_What you should do:_ Within the material below, transcribe exactly the lines from the one holding "What Blender Python" through the one holding "SC.camera = cam", keeping both ends and skipping the rest.

---------- Items

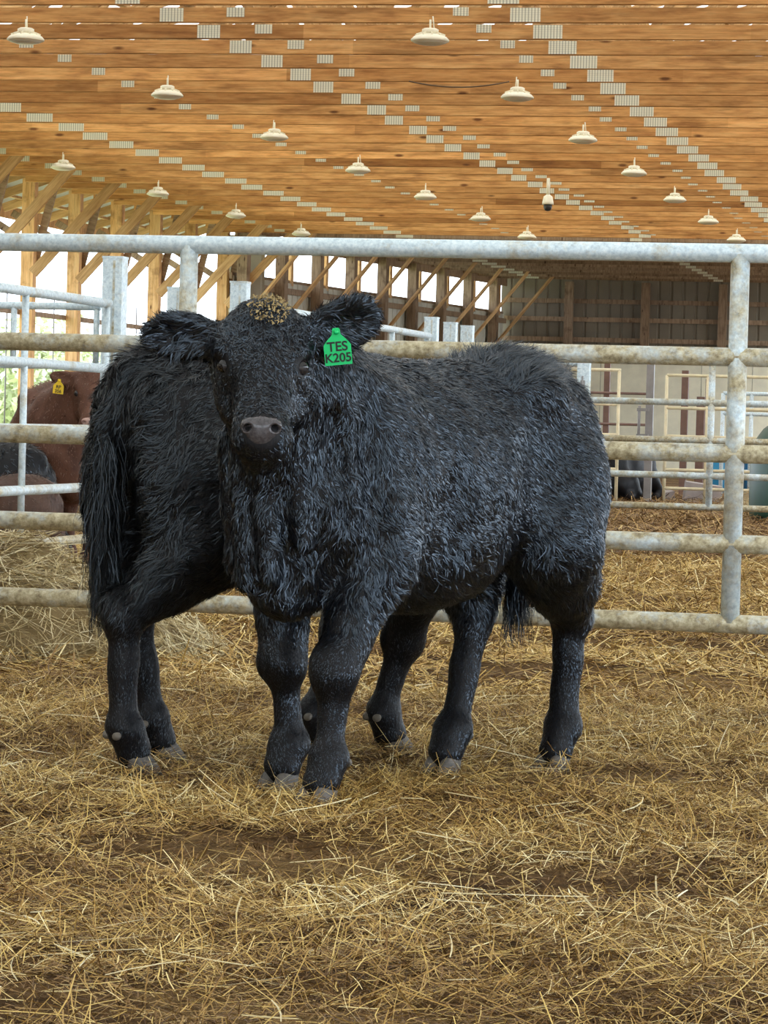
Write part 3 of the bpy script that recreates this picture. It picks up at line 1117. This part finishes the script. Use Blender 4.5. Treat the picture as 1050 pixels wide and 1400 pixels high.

--------------------
---------- Items

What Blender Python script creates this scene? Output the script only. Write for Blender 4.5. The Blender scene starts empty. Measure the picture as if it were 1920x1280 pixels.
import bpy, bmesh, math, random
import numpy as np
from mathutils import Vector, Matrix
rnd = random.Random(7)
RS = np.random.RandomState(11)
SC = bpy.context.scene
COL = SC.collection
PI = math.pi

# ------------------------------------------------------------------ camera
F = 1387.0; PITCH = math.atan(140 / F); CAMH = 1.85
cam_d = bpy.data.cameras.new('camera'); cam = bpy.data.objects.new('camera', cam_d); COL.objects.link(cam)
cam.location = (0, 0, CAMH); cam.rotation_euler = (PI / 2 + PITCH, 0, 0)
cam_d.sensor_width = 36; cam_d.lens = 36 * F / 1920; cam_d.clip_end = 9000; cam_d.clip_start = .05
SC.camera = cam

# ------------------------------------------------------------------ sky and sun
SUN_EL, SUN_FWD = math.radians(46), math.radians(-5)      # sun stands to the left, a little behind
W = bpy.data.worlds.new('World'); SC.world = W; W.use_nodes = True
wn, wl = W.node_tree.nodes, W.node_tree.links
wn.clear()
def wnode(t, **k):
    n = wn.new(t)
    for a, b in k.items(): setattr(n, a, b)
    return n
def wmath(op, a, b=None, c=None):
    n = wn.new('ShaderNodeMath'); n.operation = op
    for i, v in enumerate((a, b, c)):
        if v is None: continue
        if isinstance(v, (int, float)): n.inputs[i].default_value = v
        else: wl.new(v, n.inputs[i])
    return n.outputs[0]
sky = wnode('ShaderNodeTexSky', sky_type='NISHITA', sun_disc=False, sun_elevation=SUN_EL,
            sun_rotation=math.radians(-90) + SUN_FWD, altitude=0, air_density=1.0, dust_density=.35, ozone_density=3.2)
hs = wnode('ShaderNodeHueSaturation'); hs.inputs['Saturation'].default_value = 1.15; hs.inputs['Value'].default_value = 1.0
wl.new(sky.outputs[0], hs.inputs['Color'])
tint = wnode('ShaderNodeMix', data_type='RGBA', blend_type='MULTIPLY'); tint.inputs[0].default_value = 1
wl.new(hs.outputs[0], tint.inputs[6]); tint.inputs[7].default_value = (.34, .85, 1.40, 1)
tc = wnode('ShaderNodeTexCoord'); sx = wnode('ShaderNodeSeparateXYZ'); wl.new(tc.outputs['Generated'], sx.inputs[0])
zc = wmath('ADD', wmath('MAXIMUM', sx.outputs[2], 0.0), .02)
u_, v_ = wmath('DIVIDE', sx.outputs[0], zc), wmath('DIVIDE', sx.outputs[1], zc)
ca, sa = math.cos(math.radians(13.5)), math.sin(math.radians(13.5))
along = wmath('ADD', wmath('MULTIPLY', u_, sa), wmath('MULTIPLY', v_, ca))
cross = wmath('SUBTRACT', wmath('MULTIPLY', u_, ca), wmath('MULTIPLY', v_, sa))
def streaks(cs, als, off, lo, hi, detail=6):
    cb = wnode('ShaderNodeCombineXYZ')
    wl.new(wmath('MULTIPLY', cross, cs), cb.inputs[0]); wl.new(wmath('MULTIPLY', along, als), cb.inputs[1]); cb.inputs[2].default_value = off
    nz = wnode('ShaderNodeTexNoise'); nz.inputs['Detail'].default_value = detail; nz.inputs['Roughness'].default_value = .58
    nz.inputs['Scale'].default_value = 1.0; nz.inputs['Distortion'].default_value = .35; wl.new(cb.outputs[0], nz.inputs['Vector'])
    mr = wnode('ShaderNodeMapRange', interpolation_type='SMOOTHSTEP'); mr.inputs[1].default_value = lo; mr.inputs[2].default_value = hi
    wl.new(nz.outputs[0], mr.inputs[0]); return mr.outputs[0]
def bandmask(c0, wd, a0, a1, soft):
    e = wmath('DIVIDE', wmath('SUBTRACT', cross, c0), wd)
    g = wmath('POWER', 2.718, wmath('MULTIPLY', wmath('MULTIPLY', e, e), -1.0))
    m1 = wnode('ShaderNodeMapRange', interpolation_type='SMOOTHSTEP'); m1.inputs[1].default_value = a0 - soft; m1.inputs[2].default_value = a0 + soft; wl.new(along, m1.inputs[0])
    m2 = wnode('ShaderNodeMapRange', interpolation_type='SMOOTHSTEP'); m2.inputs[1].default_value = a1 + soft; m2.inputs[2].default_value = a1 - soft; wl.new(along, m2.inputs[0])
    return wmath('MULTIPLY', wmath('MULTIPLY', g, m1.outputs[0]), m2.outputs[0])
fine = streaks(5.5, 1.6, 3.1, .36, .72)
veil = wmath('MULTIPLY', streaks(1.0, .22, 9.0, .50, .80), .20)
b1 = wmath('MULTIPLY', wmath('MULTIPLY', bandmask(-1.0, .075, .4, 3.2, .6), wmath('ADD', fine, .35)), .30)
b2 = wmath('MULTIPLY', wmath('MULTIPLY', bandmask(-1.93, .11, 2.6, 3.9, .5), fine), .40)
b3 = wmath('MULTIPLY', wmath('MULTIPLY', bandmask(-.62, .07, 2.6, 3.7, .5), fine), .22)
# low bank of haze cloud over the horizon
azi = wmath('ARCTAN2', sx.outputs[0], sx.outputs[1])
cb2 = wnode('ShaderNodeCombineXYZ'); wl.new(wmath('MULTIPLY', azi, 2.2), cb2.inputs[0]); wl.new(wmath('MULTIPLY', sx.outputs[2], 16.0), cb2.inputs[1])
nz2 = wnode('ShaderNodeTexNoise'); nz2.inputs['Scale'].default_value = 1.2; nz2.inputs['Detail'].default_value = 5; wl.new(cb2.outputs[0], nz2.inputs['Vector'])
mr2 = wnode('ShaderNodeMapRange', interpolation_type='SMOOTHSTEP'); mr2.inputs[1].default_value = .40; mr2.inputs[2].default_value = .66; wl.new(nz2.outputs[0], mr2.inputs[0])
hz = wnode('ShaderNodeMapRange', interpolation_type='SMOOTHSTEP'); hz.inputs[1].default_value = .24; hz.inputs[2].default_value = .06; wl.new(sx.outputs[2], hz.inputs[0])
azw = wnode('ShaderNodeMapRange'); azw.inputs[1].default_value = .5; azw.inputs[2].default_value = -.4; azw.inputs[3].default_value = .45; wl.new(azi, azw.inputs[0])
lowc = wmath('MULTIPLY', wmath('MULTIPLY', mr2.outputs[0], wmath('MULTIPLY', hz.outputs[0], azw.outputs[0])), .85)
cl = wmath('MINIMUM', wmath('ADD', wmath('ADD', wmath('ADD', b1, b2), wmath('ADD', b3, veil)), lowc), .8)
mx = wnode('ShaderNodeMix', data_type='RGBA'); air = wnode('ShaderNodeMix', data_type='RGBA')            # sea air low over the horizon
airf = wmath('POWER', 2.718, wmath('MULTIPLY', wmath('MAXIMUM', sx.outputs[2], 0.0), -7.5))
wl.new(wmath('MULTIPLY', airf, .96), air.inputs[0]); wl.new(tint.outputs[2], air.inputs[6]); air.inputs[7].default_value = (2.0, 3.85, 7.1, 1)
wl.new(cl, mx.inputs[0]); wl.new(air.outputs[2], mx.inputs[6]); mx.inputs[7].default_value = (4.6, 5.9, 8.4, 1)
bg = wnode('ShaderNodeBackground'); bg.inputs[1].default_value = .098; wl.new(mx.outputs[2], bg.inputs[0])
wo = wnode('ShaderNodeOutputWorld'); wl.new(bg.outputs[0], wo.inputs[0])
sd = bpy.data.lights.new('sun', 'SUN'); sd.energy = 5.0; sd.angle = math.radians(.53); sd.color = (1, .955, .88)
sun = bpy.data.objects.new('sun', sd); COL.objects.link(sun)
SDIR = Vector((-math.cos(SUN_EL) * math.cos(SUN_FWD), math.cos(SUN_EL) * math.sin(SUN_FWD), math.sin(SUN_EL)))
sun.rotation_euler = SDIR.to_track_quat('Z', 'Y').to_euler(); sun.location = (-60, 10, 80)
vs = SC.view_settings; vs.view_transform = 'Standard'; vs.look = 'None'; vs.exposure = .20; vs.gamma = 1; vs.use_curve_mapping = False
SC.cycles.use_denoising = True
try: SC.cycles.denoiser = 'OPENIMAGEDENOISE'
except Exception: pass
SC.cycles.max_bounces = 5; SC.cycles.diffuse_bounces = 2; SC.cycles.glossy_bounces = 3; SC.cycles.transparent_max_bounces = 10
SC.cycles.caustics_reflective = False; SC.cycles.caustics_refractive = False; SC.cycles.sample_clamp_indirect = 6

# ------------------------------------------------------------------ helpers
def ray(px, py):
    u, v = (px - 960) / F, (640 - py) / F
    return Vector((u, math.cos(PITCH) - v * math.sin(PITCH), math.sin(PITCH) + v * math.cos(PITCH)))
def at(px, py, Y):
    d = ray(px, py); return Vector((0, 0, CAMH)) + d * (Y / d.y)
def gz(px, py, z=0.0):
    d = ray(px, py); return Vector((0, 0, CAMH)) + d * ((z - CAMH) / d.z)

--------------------
---------- Items

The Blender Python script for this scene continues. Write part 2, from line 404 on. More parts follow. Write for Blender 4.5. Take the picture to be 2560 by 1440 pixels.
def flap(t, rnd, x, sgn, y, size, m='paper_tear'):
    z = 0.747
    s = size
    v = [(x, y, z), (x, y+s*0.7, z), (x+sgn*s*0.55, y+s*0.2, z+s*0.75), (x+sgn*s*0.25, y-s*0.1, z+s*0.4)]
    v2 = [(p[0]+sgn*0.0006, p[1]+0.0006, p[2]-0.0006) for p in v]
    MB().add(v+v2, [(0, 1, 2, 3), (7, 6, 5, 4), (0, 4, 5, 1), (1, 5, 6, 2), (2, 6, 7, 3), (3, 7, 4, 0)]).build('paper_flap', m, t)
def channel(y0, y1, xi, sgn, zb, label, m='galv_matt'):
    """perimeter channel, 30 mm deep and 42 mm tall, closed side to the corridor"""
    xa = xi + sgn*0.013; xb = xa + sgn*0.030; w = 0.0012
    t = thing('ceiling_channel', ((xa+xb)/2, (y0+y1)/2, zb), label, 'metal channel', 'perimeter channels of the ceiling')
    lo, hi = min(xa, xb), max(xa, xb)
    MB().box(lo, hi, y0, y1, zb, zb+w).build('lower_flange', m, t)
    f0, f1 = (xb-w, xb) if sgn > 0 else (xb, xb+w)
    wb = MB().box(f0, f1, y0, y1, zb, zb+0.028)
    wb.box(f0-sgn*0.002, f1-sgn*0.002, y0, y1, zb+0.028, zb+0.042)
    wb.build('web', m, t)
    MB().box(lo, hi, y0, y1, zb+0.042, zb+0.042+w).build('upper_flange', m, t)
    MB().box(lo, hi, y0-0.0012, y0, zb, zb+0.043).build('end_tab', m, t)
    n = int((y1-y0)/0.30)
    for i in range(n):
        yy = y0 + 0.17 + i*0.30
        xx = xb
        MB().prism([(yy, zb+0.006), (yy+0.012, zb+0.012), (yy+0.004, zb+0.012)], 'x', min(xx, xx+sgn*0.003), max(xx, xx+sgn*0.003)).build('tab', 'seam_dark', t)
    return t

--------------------

_Complete output:_
What Blender Python script creates this scene? Output the script only. Write for Blender 4.5. The Blender scene starts empty. Measure the picture as if it were 1920x1280 pixels.
import bpy, bmesh, math, random
import numpy as np
from mathutils import Vector, Matrix
rnd = random.Random(7)
RS = np.random.RandomState(11)
SC = bpy.context.scene
COL = SC.collection
PI = math.pi

# ------------------------------------------------------------------ camera
F = 1387.0; PITCH = math.atan(140 / F); CAMH = 1.85
cam_d = bpy.data.cameras.new('camera'); cam = bpy.data.objects.new('camera', cam_d); COL.objects.link(cam)
cam.location = (0, 0, CAMH); cam.rotation_euler = (PI / 2 + PITCH, 0, 0)
cam_d.sensor_width = 36; cam_d.lens = 36 * F / 1920; cam_d.clip_end = 9000; cam_d.clip_start = .05
SC.camera = cam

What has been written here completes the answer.